With cars, some companies started adding increased safety features well before they were ever mandated, many people just thought of them as superfluous things that could be left off, like radios, to pinch pennies. People got more stirred up when people like Nader made it sound like there was an active conspiracy by car companies to kill their customers.

The emissions thing is also BS because the government made unreasonable expectations that kind of forced the hand of domestic makers to rush into production things that just were not ready to be put out, like Cadillac’s v8-6-4 engine or their HT4100 engine. Variable displacement technology now is used successfully, as is electronic fuel injection and transmissions with well more than 3 or 4 gears not to mention hybrid and full electric technology. More thought out developments are better in the long run than hastily thrown together responses to silly CAFE standards.

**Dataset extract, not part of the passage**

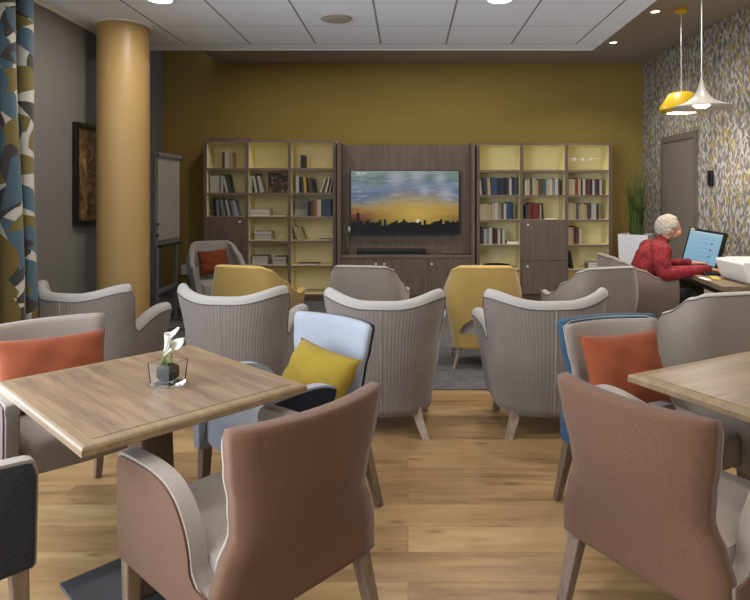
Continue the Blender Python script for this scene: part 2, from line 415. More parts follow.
def uvplane(name, p00, p10, p11, p01, mat, parent=None):
    b = bmesh.new(); vs = [b.verts.new(p) for p in (p00, p10, p11, p01)]; f = b.faces.new(vs); uvl = b.loops.layers.uv.new('UVMap')
    for l, c in zip(f.loops, ((0, 0), (1, 0), (1, 1), (0, 1))): l[uvl].uv = c
    me = bpy.data.meshes.new(name); b.to_mesh(me); b.free(); me.materials.append(M[mat])
    o = bpy.data.objects.new(name, me); COL.objects.link(o)
    if parent: o.parent = parent
    return o

# ------------------------------------------------------------------ ROOM
XL, XL2, XR, YB, YF = -2.60, -3.434, 3.29, 8.55, -3.0
ZT, ZU, ZH = 2.81, 3.286, 3.7
struct('floor', bx(XL2 - .1, XR + .1, YF - .1, YB + .1, -.12, 0), 'floor')
tag(obj('carpet', bx(XL2 + .0, XR, 4.51, YB, 0.0005, .008), 'carpet'), kind='structure')
struct('wall_back', bx(XL2 - .1, XR + .1, YB, YB + .12, 0, ZH + .1), 'yellow_wall')
struct('wall_right', bx(XR, XR + .12, YF, YB, 0, ZH), 'wallpaper')
b = bx(XL2 - .1, -1.6, YF - .12, YF, 0, ZH)
for c_, s_ in (((2.45, YF - .06, ZH / 2), (1.92, .12, ZH)), ((-.055, YF - .06, .2), (3.09, .12, .4)), ((-.055, YF - .06, (2.5 + ZH) / 2), (3.09, .12, ZH - 2.5))): box(c_, s_, bm=b)
struct('wall_front', b, 'grey_wall')
w2_ = tag(obj('added_window', bx(-1.6, 1.49, YF - .09, YF - .03, .4, .46), 'white_satin'), kind='structure')  # added unseen window, an opening for the rear fill light
for a in ((-1.6, 1.49, 2.44, 2.5), (-1.6, -1.54, .46, 2.44), (1.43, 1.49, .46, 2.44), (-.09, -.03, .46, 2.44)): tag(obj('window_frame', bx(a[0], a[1], YF - .09, YF - .03, a[2], a[3]), 'white_satin', w2_), kind='structure')  # frame bars of the added rear window
# left wall with the window beside the curtain
WY0, WY1, WZ0, WZ1 = -1.6, 3.95, .25, 2.6
b = bx(XL - .15, XL, YF, WY0, 0, ZH)
for c_, s_ in (((XL - .075, (WY1 + 5.9) / 2, ZH / 2), (.15, 5.9 - WY1, ZH)), ((XL - .075, (WY0 + WY1) / 2, WZ0 / 2), (.15, WY1 - WY0, WZ0)), ((XL - .075, (WY0 + WY1) / 2, (WZ1 + ZH) / 2), (.15, WY1 - WY0, ZH - WZ1))):
    box(c_, s_, bm=b)
struct('wall_left', b, 'grey_wall')
struct('wall_left_return', bx(XL2, XL - .15, 5.78, 5.9, 0, ZH), 'grey_wall')
struct('wall_left_alcove', bx(XL2 - .1, XL2, 5.78, YB, 0, ZH), 'grey_wall')
win = tag(obj('window_1', bx(XL - .11, XL - .05, WY0, WY0 + .06, WZ0, WZ1), 'white_satin'), kind='structure')
for y in (WY0 + 1.38, WY0 + 2.76, WY0 + 4.13, WY1 - .06): tag(obj('window_frame', bx(XL - .11, XL - .05, y, y + .06, WZ0 + .0, WZ1), 'white_satin', win), kind='structure')
for z in (WZ0, WZ1 - .06): tag(obj('window_frame', bx(XL - .1, XL - .06, WY0 + .06, WY1 - .06, z, z + .06), 'white_satin', win), kind='structure')
# ceilings
struct('ceiling', bx(XL, 1.747, YF, 5.76, ZT, ZU + .02), 'tiles')
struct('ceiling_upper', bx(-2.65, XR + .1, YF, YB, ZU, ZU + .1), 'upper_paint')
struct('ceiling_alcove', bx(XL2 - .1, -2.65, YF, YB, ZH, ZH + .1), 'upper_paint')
struct('trim_1', bx(XL, XL + .02, 3.5, 5.76, ZT - .03, ZT), 'white_satin')
struct('trim_2', bx(XL, 1.747, 5.745, 5.765, ZT - .004, ZT + .06), 'white_satin')
struct('baseboard_back', bx(XL2, XR, YB - .015, YB, 0.008, .12), 'grey_metal')
struct('baseboard_alcove', bx(XL2, XL2 + .015, 5.9, YB - .015, 0.008, .12), 'grey_metal')
struct('baseboard_right', bx(XR - .015, XR, YF, 6.82, 0.008, .09), 'door_frame')
struct('baseboard_left', bx(XL, XL + .015, YF, 5.9, 0.0, .09), 'door_frame')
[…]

#33 Comment By panda On December 27, 2015 @ 11:27 am

“The emissions thing is also BS because the government made unreasonable expectations that kind of forced the hand of domestic makers to rush into production things that just were not ready to be put out, like Cadillac’s v8-6-4 engine or their HT4100 engine. Variable displacement technology now is used successfully, as is electronic fuel injection and transmissions with well more than 3 or 4 gears not to mention hybrid and full electric technology. More thought out developments are better in the long run than hastily thrown together responses to silly CAFE standards.

One word answer to that: lead.

#34 Comment By dominic1955 On December 27, 2015 @ 4:37 pm

Panda,

OK, well then we were talking about two different things there. I was talking about MPG standards, not leaded gasoline.